The heyday of Russian Impressionism was the 1900s. The movement was represented at the exhibitions of all art groups and societies, particularly the Union of Russian Artists. The Impressionist portraits of Ilya Repin, Osip Braz, Boris Kustodiev, Sergei Malyutin, Leonid Pasternak and Mikhail Shemyakin captured the men and women of the day and age in all their spontaneity – government officials, artists, journalists and musicians.

The Impressionists rediscovered the world of Russian nature, depicting the light and air of its bracing winters, frost sparkling in the sun, poetic springs, quiet birch groves, endless skies and boundless expanses. They untiringly painted studies of the eternally fickle Mother Nature, filled with light and air. The Impressionists were the first to turn their attention to the provinces, the custodian of Russian national traditions, with their ancient towns, quaint churches, motley signboards, noisy bazaars and exotic local lifestyle.

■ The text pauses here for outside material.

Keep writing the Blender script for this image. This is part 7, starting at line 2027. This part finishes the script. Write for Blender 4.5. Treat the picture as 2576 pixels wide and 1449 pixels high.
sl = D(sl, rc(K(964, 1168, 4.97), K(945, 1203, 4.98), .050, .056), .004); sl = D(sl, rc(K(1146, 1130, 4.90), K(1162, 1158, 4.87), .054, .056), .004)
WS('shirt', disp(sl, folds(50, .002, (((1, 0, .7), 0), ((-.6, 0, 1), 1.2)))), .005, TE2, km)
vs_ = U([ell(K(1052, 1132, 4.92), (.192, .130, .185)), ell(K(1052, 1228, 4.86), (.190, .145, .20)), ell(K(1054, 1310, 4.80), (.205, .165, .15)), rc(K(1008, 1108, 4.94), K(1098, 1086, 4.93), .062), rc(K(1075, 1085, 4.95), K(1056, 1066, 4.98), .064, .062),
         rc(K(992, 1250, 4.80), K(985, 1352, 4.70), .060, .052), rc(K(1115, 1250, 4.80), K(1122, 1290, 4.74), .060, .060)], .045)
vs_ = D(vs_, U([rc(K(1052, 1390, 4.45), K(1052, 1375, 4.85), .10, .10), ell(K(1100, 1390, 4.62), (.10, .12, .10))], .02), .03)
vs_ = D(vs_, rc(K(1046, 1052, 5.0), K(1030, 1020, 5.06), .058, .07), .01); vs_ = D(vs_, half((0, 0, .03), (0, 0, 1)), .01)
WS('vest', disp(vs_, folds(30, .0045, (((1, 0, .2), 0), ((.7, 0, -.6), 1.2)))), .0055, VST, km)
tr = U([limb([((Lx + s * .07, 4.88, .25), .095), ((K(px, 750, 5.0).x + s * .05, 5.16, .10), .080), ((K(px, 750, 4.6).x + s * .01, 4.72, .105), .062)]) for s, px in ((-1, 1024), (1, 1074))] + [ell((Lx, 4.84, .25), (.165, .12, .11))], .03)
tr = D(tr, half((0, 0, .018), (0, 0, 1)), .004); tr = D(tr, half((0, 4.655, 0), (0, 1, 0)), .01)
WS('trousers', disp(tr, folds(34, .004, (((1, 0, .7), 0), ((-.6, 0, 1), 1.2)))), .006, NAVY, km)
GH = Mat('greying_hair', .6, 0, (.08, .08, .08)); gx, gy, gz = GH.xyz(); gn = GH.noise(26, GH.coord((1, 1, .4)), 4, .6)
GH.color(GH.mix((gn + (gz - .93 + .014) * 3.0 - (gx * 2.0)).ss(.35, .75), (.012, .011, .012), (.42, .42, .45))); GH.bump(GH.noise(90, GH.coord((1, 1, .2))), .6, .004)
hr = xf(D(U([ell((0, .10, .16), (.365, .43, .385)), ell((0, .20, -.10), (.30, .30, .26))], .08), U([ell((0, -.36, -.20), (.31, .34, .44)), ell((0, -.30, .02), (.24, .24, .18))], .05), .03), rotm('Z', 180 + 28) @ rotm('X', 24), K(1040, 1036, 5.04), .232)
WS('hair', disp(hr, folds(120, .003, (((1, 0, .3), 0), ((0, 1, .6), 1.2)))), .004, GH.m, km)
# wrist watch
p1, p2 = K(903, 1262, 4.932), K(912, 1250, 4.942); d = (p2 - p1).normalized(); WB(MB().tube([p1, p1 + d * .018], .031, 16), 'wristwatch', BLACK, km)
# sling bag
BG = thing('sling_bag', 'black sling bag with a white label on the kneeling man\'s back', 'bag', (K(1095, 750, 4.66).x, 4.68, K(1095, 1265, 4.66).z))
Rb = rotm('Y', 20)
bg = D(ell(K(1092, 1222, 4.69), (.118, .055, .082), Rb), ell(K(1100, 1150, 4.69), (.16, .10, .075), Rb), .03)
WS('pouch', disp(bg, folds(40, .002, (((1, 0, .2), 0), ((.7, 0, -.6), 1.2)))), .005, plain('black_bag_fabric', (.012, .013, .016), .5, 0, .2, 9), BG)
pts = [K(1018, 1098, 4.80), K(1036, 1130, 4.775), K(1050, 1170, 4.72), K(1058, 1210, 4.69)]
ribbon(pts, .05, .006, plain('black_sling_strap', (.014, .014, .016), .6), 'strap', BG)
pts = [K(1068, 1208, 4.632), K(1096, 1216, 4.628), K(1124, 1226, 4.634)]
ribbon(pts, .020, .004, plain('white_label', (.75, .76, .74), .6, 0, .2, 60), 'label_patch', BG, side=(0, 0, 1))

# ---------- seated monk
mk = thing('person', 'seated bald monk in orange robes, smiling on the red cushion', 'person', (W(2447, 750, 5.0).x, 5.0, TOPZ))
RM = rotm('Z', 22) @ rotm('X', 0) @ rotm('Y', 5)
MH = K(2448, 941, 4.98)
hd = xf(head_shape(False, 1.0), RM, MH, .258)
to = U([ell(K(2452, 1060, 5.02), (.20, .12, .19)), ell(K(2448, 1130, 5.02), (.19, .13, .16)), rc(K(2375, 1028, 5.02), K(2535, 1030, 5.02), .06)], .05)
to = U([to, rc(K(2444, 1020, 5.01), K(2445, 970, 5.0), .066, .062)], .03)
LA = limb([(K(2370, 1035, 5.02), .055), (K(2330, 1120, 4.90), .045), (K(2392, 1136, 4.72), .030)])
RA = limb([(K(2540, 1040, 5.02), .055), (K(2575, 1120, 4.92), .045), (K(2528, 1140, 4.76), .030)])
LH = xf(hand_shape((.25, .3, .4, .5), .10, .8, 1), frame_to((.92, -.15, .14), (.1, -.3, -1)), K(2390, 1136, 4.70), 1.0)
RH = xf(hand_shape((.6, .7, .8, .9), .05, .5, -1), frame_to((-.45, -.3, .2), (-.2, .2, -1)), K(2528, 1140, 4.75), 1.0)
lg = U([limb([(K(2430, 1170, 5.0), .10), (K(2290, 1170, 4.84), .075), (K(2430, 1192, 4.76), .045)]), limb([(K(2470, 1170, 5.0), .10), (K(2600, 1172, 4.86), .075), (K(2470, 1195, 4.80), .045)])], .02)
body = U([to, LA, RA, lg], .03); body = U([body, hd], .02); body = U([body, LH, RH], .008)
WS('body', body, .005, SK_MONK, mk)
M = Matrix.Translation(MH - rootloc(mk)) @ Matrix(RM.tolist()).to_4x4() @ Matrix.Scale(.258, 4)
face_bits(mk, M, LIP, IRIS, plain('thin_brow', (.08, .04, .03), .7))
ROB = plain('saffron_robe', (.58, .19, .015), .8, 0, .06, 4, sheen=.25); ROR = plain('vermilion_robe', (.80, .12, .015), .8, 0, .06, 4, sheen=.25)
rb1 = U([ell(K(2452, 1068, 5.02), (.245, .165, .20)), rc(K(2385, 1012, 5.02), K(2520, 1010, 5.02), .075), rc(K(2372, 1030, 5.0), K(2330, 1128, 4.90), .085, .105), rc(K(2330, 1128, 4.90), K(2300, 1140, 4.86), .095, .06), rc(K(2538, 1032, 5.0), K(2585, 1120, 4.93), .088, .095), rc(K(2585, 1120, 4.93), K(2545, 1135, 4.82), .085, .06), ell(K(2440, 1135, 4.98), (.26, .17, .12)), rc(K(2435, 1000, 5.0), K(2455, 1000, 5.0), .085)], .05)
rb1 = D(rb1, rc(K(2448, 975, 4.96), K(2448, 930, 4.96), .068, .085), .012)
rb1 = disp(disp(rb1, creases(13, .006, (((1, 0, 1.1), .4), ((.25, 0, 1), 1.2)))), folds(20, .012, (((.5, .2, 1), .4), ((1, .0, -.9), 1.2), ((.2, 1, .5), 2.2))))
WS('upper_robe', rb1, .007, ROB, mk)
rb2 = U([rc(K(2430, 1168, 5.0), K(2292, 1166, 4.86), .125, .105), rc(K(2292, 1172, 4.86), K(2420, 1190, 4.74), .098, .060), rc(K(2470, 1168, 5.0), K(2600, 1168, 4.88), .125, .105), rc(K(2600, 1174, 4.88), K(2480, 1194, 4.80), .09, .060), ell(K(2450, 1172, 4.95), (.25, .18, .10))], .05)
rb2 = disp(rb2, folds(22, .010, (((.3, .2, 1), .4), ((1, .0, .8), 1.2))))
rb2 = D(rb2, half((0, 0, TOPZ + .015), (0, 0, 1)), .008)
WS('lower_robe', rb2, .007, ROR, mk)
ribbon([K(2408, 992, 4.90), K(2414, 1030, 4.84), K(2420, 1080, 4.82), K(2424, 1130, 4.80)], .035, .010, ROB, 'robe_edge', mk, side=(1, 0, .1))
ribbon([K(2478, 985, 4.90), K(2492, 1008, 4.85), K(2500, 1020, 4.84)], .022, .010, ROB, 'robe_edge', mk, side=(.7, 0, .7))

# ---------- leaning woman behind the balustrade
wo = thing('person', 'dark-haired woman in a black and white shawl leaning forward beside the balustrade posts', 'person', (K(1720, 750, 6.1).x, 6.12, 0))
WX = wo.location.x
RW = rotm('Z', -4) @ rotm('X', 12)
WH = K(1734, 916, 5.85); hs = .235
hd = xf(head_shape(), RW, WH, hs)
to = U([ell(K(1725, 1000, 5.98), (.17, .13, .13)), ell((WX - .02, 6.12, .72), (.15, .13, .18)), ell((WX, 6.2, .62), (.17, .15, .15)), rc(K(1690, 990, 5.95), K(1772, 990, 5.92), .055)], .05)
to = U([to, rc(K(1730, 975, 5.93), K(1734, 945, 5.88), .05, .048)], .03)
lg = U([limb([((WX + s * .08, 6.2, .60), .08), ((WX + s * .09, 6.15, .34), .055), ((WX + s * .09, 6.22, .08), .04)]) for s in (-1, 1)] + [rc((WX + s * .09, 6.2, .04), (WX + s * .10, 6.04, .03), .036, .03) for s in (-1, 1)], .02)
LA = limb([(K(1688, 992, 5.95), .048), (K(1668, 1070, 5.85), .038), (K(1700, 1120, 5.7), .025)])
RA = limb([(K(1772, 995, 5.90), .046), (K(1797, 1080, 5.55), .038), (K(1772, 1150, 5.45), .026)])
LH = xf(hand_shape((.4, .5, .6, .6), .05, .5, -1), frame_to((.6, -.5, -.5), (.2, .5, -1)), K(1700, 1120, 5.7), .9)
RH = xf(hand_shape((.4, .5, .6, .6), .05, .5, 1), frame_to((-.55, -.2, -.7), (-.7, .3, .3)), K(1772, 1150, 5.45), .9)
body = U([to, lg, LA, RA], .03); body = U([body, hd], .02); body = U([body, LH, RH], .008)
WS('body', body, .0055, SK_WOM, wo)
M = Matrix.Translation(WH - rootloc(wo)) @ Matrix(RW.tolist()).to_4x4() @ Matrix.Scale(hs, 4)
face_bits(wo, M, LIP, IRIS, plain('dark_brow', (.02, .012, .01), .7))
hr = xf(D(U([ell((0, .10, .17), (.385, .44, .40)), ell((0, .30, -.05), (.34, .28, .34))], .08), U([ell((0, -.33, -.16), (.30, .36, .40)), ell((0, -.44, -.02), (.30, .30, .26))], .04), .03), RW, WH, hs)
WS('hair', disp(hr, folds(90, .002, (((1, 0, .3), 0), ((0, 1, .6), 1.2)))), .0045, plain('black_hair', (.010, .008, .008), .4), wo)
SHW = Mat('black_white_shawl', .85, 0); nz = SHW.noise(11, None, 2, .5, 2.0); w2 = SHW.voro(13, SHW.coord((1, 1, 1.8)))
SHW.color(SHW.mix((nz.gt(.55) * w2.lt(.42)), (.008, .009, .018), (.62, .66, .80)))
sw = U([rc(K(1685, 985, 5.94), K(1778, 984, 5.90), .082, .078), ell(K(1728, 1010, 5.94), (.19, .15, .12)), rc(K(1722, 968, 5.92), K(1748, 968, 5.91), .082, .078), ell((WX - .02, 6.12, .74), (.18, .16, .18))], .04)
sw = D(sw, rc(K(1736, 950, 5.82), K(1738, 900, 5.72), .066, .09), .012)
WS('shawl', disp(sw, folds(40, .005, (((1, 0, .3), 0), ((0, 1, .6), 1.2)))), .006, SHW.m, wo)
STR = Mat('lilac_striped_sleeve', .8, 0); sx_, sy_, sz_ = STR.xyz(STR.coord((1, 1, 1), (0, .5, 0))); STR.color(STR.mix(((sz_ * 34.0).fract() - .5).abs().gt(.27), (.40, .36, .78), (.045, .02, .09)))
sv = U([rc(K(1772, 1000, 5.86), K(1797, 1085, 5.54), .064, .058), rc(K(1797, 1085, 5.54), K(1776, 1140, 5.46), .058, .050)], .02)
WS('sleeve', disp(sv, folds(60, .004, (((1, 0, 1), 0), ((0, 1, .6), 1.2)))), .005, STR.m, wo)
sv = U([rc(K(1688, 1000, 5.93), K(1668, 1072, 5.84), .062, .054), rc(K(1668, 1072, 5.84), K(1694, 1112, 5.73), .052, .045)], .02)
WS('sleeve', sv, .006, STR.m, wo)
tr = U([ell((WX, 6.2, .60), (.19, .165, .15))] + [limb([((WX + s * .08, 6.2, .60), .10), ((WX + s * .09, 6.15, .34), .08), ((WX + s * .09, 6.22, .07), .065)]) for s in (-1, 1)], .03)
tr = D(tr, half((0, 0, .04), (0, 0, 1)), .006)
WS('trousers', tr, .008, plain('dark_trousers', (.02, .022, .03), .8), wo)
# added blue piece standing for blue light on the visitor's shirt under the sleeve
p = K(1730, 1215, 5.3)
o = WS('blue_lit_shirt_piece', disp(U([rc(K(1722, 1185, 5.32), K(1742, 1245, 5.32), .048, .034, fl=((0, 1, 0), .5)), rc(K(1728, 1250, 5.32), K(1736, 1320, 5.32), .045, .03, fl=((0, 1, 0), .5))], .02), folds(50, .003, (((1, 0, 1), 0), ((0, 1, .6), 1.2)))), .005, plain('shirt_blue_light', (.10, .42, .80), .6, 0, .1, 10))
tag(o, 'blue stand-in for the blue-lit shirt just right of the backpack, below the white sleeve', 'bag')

In the mid-1900s, Impressionist painting underwent a series of changes. Light paints gradually supplanted the favourite ochre and silver tones of the turn of the century. The brushstroke became shorter and more agile, and the shadows became brighter. Such young artists as Mikhail Larionov, Natalia Goncharova and David Burliuk embraced Impressionism as a vehicle for fighting against artistic routine and a step along the way towards avant-garde painting.

Although Russian Impressionism continued to exist throughout the 1910s, popular interest in the movement was eclipsed by the experiments of the avant-garde and Neoclassical Revival artists. A new wave of painters – Nicolai Fechin, Abram Manevich, Arnold Lakhovsky, Mikhail Yakovlev and Alexander Gerasimov – swelled the ranks of the Impressionists in those years. Realising the rich potential of the method, Konstantin Korovin, Ilya Repin, Alexander Yakovlev, Alexander Gerasimov, Nicolai Fechin, Leonard Turzhansky, Konstantin Pervukhin and Arkady Rylov created a series of outstanding works.

Unlike in France, where the time barriers are clear-cut, Impressionism underwent a long and complex evolution in Russia. It often developed in parallel to other movements, interacting, influencing and enriching them with its own devices. Impressionist paintings by Russian artists sometimes include features of Symbolism, Art Nouveau, Fauvism and Cézanneism. Existing from the 1870s to the 1910s, each new decade of Russian Impressionism brought with it specific new features. Likewise, there were distinct differences between the Impressionist schools of the two Russian capitals – Moscow and St Petersburg.